The tactics worked flawlessly that first day. Thousands of French defenders died with German losses totaling a mere 600.

The Germans advanced steadily throughout the remainder of February. They took the east side of the Meuse River as well as several wooded areas. Probably the high point for the Germans came when a small detachment of around 100 men used subterfuge and a tremendous amount of luck to capture the large fortress of Douaumont.

When March rolled around, however, the German plan to bleed the French white started to go awry. The main problem the Germans ran into was they expected their unprecedented artillery bombardment would have destroyed any effective French ability to mount their own artillery attack.

They were wrong.

In fact, most of the French artillery had survived the bombardment and as soon as Generals like Petain could catch their breath long enough, the “Black Butchers” as the Germans called the numerous French 75mm field guns began to beat a bloody tattoo upon the backs of the erstwhile attackers. At that point, Verdun became simply another in the long string of bloodbaths which passed for battles in the Great War. Attack followed counterattack all through the Spring and Summer. Several places changed hands many times. One small outpost village called Fleury swapped occupiers a total of 16 times in around a month’s time.

The death knell of the Germans at Verdun came on 1 July 1916 when the British launched their huge Somme Offensive and went sweeping across the German front to the north. This, combined with the successes of the Russian Brusilov Offensive on the Eastern Front demanded a movement of significant men and materiel from the Verdun sector to these other regions to prevent massive breakthroughs elsewhere.

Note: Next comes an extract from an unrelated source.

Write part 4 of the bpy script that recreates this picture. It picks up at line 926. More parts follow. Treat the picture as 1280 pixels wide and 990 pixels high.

Falkenhayn had gambled on the French getting too attached to Verdun which would allow his artillery to chew their infantry up. Unfortunately for him, he managed to get sucked in to his own meatgrinder. Rather than simply sitting back and bleeding the French, the cycle of attack and counterattack the Germans so earnestly desired to avoid settled in and once that happened, French morale, far from broken by the early German success soared as men like General Nievelle lead from the front in some cases. It was he who, upon seeing the success the Germans had in the early stages of the battle, issued the famous order which still rings down through the ages to us, “On ne passe pas!” They shall not pass!

The battle ended on 17 December 1916 with the Germans simply pulling back. They left behind 373,882 of their own dead along with 373,231 dead Frenchmen. Wounded, captured, and missing figures would drive those numbers even higher. For his failed gamble, the Kaiser would sack Falkenhayn as the Chief of the General Staff and replace him with the twin headed snake of Paul von Hindenburg and General Erich Ludendorff, the heroes of the Eastern Front.

“The Iron Harvest” of Verdun. Shells like these continue to explode and kill after all this time.

Verdun remains the longest battle in military history by some estimates. The final casualty rolls totaling nearly 1 million ensure it will remain one of the bloodiest as well. To this day, large portions of the land in and around Verdun are off-limits to all but special units of the French military who each year unearth thousands of “dud” shells which still have the potential to explode and wreak death and destruction 100 years after they first fell. In many ways, death not the least, Verdun lives on.

Love y’all and keep those feel clean!